The film succeeds in moments. It finds the core of its genre quite impressively in the fabric of Indian diaspora. The setting is quite good, and the opening sequence is worthy enough to set the mood of the narrative. The antagonist is a black void hiding behind a hoodie, and the narrative quickly jumps to Vivaan Deshmukh (a fantastic Gulshan Devaiah), a CBI officer, introduced to us quite clumsily as the Sherlock Holmes of the Central Bureau of Investigation. It is a big title to live up to. A classic case of a fictional character thrown out lazily, only to weigh the character, and the narrative, under the expectation of such a heavy claim.

The rest of the film runs on a thin premise, pulling one red-herring after another, hoping that the noise will hide the fact that essentially, Vivaan Deshmukh is quite a naïve, unworthy detective. He runs after a taxi-driver theory that looks wrong from a mile away, and then pulls out the clichéd “gut feeling” logic to fulfill his overall arc as a Hindi film protagonist.

This does not mean the narrative does not intrigue a forgiving audience. Devaiah, brilliant as ever, does everything to keep the film interesting.  He does so for a long time, but eventually fails to raise the material past its obvious flaws. One of the biggest being the character of Vivaan, that is painted with broad strokes and the most repetitive, rehearsed cop clichés. So there is a teenage girl that he shares an almost father-daughter relationship with, and a girlfriend (Sagarika Ghatke), who exist simply to provide the narrative with one of the many twists and give the protagonist an emotional core.

Beyond him, there are few characters the film lets us invest in. There is just one obvious prime suspect, that you as a regular viewer of the genre expect to have the very arc he ends up having. There are, thankfully, no subplots or distracting visuals of a dragged romance, but the pace of the chase remains curiously slow for a thriller.

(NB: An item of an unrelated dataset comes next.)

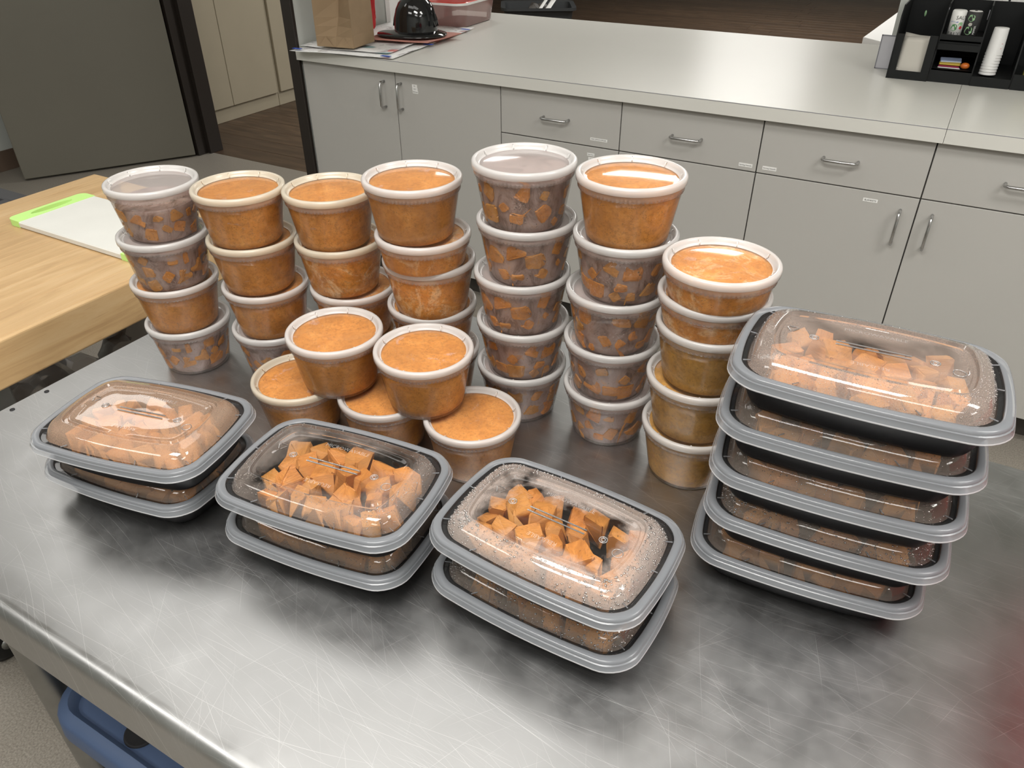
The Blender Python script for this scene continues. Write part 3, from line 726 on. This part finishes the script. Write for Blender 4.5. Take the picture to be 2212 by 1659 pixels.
# black breakroom organizer
og = empty('condiment_organizer', (0,0,CT), 0, 'black plastic coffee station organizer standing on the counter at right', 'organizer')
K = MT['orgblack']; X0, X1, XE = -.237, -.110, .42; Y0, Y1 = 2.908, 3.17
def addprism(bm, prof, x0, x1):
    a = [bm.verts.new((x0,y,z)) for y, z in prof]; b = [bm.verts.new((x1,y,z)) for y, z in prof]; m = len(prof)
    bm.faces.new(a); bm.faces.new(b[::-1])
    for i in range(m): bm.faces.new((a[i], b[i], b[(i+1)%m], a[(i+1)%m]))
side = [(Y0,0),(Y0,.185),(Y0+.03,.215),(Y1,.215),(Y1,0)]
for nm_, xa in (('side_panel',X0),('divider',X1-.004),('divider',.006),('divider',.118),('side_panel',XE)):
    bm = bmesh.new(); pr = side if nm_ == 'side_panel' and xa < 0 else [(Y0+.008,0),(Y0+.008,.06),(Y0+.10,.20),(Y0+.13,.215),(Y1,.215),(Y1,0)]
    addprism(bm, pr, xa, xa+.004); frombm(nm_, bm, K, og)
box('back_panel', X0, XE+.004, Y1-.004, Y1, 0, .215, K, og, bev=0)
kh = lathe('keyhole', [(0,0),(.006,0),(.006,.001),(0,.001)], 12, MT['palegreen'], og, (-.185,Y1-.0045,.165)); kh.rotation_euler = (PI/2,0,0); kh.scale = (.6,1.6,1)
bm = bmesh.new()   # napkin front: frame round a window
addbox(bm, X0+.0045, X0+.024, Y0, Y0+.004, .026, .135); addbox(bm, X1-.028, X1-.0045, Y0, Y0+.004, .026, .135); addbox(bm, X0+.0045, X1-.0045, Y0, Y0+.004, 0, .026)
frombm('napkin_front', bm, K, og)
box('napkin_floor', X0+.004, X1-.004, Y0+.004, Y1-.005, 0, .02, K, og, bev=0)
box('shelf', X1, .006, Y0+.03, Y1, .118, .123, K, og, bev=0); box('shelf_lip', X1, .006, Y0+.03, Y0+.034, .11, .138, K, og, bev=0)
box('cubby_floor', X1, .006, Y0+.008, Y1, .036, .040, K, og, bev=0); box('cubby_front', X1, .006, Y0+.008, Y0+.012, 0, .040, K, og, bev=0); box('cubby_lid', X1, .006, Y0+.02, Y0+.024, .095, .113, K, og, bev=0)
for xa, xb in ((.010,.118),(.122,XE)):
    bm = bmesh.new(); addprism(bm, [(Y0+.006,0),(Y0+.006,.024),(Y1-.02,.030),(Y1-.02,0)], xa, xb); frombm('cup_well_floor', bm, K, og)
    box('cup_well_front', xa, xb, Y0+.004, Y0+.008, 0, .045 if xa > .1 else .028, K, og, bev=0)
for x in (-.112, .002): box('edge_clip', x,x+.002,Y0+.10,Y0+.103,.178,.206, MT['greyline'], og, bev=0)
# napkins
for k in range(6):
    y = Y0+.010+.008*k; zz = .02+CT; q = .105-.004*k+.012*(k%2)
    tag(bentsheet('paper_napkin', [(X0+.020,y,zz+.001),(X1-.024,y+.002,zz+.001),(X1-.020,y+.012,zz+q-.012*(k%3)),(X0+.024,y+.010,zz+q)], MT['napkin'], seed=11+k, lift=.008, n=6), 'white paper napkin standing in the window of the black organizer', 'napkin', 'napkins in the black organizer')
# salt and pepper cartons
def canister(x, y, mat, topmat, label, kind):
    c = empty('salt_canister' if kind else 'pepper_canister', (x,y,CT+.1235), 0, label, 'canister'); r_, h_ = .021, .078
    lathe('can', [(0,0),(r_,0),(r_,h_-.002),(r_-.002,h_)], 28, mat, c); lathe('cap', [(r_-.002,h_),(r_-.003,h_+.001),(0,h_+.001)], 28, topmat, c)
    def curved(me, a0, z, m_):
        for v in me.vertices:
            a = a0+v.co.x/r_; v.co = Vector((math.sin(a)*(r_+.0004), -math.cos(a)*(r_+.0004), z+v.co.y))
        return link('printed_mark', me, m_, c)
    def disc(a0, z, rx, ry, m_):
        me = bpy.data.meshes.new('printed_mark'); me.from_pydata([(rx*math.cos(2*PI*k/14)*(1+.15*(k%3)), ry*math.sin(2*PI*k/14), 0) for k in range(14)], [], [tuple(range(14))]); curved(me, a0, z, m_)
    if kind:
        curved(text_mesh('SALT', .017), -.1, .010, MT['ink']); curved(text_mesh('SALT', .015), .55, .058, MT['ink'])
        disc(-.2,.030,.008,.010,MT['greenprint']); disc(.6,.040,.006,.006,MT['palegreen']); disc(.7,.030,.004,.005,MT['redink']); disc(-.3,.046,.010,.002,MT['bluetape'])
    else:
        disc(-.3,.060,.009,.010,MT['palegreen']); disc(-.3,.024,.010,.012,MT['palegreen']); disc(-.25,.042,.005,.005,MT['napkin'])
        me = text_mesh('PEPPER', .008)
        for v in me.vertices: v.co = Vector((-v.co.y, v.co.x, 0))
        curved(me, .5, .026, MT['paper'])
        lathe('pour_spout', [(0,0),(.004,0),(.004,.001)], 10, MT['dark'], c, (0,0,h_+.0012))
canister(-.078, 3.0, MT['white'], MT['white'], 'white round salt canister with green print on the organizer shelf', True)
canister(-.034, 2.998, MT['ink'], MT['white'], 'black round pepper canister with a white top on the organizer shelf', False)
# packets in the cubby
for k, (m_, nm_, dz, dy, lb) in enumerate((('orange_wrap','orange tea packet',.006,0,'orange wrapped packet at the right of the organizer cubby'),('magenta_wrap','m',.004,.01,'dark magenta packet lying flat in the organizer cubby'),('yellow_wrap','y',.012,.015,'yellow packet on top of the magenta one in the organizer cubby'),('blue_wrap','b',.02,.03,'pale blue shiny packet leaning at the back of the organizer cubby'),('white','w',.001,-.004,'white stir stick lying in the organizer cubby'))):
    if k == 0:
        bm = bmesh.new(); bmesh.ops.create_icosphere(bm, subdivisions=2, radius=1)
        for v in bm.verts: v.co = Vector((v.co.x*.014, v.co.y*.012, v.co.z*.010))
        o = frombm('sauce_packet', bm, MT[m_], None, (-.018,2.945,CT+.0505), True)
    elif k == 4:
        o = box('stir_stick', -.035,.03,-.0025,.0025,0,.003, MT[m_], None, loc=(-.060,2.936,CT+.0405))
    else:
        o = box('sauce_packet', -.032,.03,-.012,.012,0,.005, MT[m_], None, bev=.002, loc=(-.062,2.945+dy,CT+.040+dz-.003)); o.rotation_euler = (R(12*k-14),0,R(6*k-10))
    tag(o, lb, 'packet' if k < 4 else 'stick')
# foam cups: nested upside down, the last one showing its printed body
cz = CT+.0300
for k in range(8):
    c = lathe('foam_cup', [(.0228,.0002),(.0242,0),(.0248,.0016),(.0245,.0034),(.0236,.0042),(.0206,.076),(.0196,.0775),(0,.0775)], 32, MT['foam'], None, (.049+.0002*k,2.962+.0006*k,cz+.0082*k))
    tag(c, 'white foam cup in the nested stack in the organizer' if k < 7 else 'topmost white foam cup of the nested stack, with red print', 'cup', 'nested foam cups' if k < 7 else None)
    if k == 7:
        for zz, tx_ in ((.034,'FOAM CUPS'),(.0275,'8 OZ'),(.0205,'INSULATED')):
            me = text_mesh(tx_, .0040)
            for v in me.vertices:
                a_ = .32+v.co.x/.0225; z_ = zz+v.co.y; r_ = .0237-(z_-.0042)*.0418; v.co = Vector((math.sin(a_)*r_, -math.cos(a_)*r_, z_))
            link('red_lettering', me, MT['redink'], c)
tag(box('small_box', -.02,.03,-.02,.03,0,.075, MT['olive_box'], None, loc=(.165,2.945,CT+.0305)), 'olive yellow box at the right edge in the organizer', 'box')

# unseen red bag added right of the frame to tint the steel red
rb = empty('red_tint_bag', (.46,.66,TH+.001), 0, 'unseen red bag added on the right end of the steel table to redden its reflection', 'bag')
box('bag_body', -.20,.24,-.17,.19,0,.30, MT['red'], rb, bev=.02, seg=3)
box('flap', -.205,.245,-.178,.198,.235,.306, MT['red'], rb, bev=.018, seg=3)
for y in (-.08,.1):
    bm = bmesh.new(); tube(bm, [(-.10,y,.305),(-.08,y,.36),(.12,y,.36),(.14,y,.305)], .008, 8); frombm('strap', bm, MT['black'], rb)

# ------------------------------------------------------------------ deli containers
RL = .0585
HP = {16:.0679, 8:.0377}; REC = .0063
def rbase(h): return .0445 if h == 16 else .0490
def rwall(h, z):
    H = HP[h]-.010; b = rbase(h); return b+(.0545-b)*max(0,min(1,z/H))
NS = 160
def cup_mesh(h):
    b = rbase(h); H = HP[h]-.010
    pr = [(0,.0015),(b-.006,.0012),(b-.0025,0),(b-.0008,.0006),(b,.0022)]
    for k in range(1, 7): z = .0022+(H-.0022)*k/6; pr.append((rwall(h,z), z))
    nb = len(pr)
    pr += [(.0556,H+.0006),(.0558,H+.006),(.0545,H+.0085)]
    def rm(r, z, k): return r+(.0007 if k % 2 else -.0007) if H+.0003 < z < H+.007 else r
    v, f = lathe_data(pr, NS, rm)
    me = bpy.data.meshes.new('cup'); me.from_pydata(v, [], f); me.update()
    for p in me.polygons:
        p.use_smooth = True; p.material_index = 1 if p.center.z > H else 0
    return me
def lid_mesh(h):
    t = HP[h]+REC; n = 96
    pr = [(.0575,t-.0085),(.0585,t-.0078),(.0586,t-.003),(.0580,t-.0010),(.0565,t-.0002),(.0545,t),(.0532,t-.0008),(.0522,t-.0035),(.0510,t-REC+.0006),(.0495,t-REC)]
    k0 = len(pr)-1
    for k in range(1, 13):
        r = .0495*(1-k/12); pr.append((r if k < 12 else 0, t-REC+.0013*(1-(r/.0495)**2)))
    v, f = lathe_data(pr, n)
    # small ribs on the inner wall of the rim
    for j in range(8):
        a = 2*PI*j/8+.2; ca, sa = math.cos(a), math.sin(a); w_ = .0006; b0 = len(v)
        for (r, z) in ((.0528,t-.0008),(.0512,t-REC+.0008),(.0488,t-REC+.0004),(.0506,t-.0018)):
            for s in (-1, 1): v.append((r*ca-s*w_*sa, r*sa+s*w_*ca, z))
        for q in ((0,2,3,1),(2,4,5,3),(4,6,7,5),(6,0,1,7)): f.append(tuple(b0+i for i in q))
    me = bpy.data.meshes.new('lid'); me.from_pydata(v, [], f); me.update()
    for p in me.polygons:
        p.use_smooth = True; c = p.center; p.material_index = 1 if (math.hypot(c.x, c.y) < .0493 and len(p.vertices) <= 4 and p.index < len(f)-32) else 0
    return me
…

Footfairy is the kind of film that powers itself with its climax. It tries to tag the audience along, hoping that the end would redeem all its previous misgivings. But narratives – especially thrillers – cannot work that way. The climax cannot be the sole reason behind two hours of chase. It is the chase that gives purpose to the climax, not the other way round.

This is the trap where Footfairy falls, making it watchable, but never memorable. It is a decent attempt at a certain kind of murder mystery that has little presence in a culture obsessed with a complete arc, a satisfying, satiable end. But with the kind of atmosphere the film sets early in the narrative, and an intriguing title that finds little meaning in the larger context of the film, the film dissolves into an unmemorable viewing experience, despite a terrific Gulshan Devaiah.